= Data excerpt =
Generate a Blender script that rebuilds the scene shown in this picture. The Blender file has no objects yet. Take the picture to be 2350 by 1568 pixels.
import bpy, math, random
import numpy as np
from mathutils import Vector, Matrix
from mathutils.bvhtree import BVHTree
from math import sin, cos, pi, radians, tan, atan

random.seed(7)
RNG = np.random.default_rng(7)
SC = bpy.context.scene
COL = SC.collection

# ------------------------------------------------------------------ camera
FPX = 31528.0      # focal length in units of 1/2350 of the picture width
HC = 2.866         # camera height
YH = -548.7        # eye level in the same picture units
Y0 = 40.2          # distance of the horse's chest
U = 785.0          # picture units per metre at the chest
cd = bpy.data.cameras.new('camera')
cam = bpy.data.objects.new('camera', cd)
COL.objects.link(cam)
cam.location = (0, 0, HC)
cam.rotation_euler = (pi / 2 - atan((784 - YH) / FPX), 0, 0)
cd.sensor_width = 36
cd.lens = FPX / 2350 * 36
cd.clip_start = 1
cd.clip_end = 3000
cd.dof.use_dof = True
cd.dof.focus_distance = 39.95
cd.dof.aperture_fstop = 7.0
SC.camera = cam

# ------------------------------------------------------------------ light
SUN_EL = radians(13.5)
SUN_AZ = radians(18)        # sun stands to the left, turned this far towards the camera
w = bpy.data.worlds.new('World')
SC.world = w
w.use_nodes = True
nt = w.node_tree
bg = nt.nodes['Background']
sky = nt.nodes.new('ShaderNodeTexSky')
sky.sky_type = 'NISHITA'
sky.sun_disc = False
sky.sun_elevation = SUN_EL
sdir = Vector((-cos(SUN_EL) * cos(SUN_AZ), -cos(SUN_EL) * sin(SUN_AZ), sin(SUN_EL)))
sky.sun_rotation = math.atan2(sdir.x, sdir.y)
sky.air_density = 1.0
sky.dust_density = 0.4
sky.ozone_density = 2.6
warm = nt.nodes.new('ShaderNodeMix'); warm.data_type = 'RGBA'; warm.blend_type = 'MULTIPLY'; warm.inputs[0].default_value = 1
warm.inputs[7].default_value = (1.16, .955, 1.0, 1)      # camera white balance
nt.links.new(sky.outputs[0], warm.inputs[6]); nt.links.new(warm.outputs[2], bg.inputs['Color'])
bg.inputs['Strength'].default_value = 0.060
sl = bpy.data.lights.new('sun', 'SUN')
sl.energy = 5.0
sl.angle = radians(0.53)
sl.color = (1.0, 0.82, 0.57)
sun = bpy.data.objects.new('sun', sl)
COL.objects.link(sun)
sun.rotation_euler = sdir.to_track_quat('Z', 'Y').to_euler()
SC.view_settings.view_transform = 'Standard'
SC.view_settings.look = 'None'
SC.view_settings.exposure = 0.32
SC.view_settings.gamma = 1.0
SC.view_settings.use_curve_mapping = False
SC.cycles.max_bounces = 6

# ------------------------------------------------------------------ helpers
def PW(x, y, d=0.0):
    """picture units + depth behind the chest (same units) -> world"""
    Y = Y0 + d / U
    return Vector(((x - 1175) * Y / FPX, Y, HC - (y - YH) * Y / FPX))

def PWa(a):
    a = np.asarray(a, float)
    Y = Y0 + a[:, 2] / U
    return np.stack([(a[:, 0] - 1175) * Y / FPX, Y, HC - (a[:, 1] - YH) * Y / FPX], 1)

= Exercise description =
Quote the listing word for word from its first line through the line in which "COL = SC.collection" appears.

= Task result =
Generate a Blender script that rebuilds the scene shown in this picture. The Blender file has no objects yet. Take the picture to be 2350 by 1568 pixels.
import bpy, math, random
import numpy as np
from mathutils import Vector, Matrix
from mathutils.bvhtree import BVHTree
from math import sin, cos, pi, radians, tan, atan

random.seed(7)
RNG = np.random.default_rng(7)
SC = bpy.context.scene
COL = SC.collection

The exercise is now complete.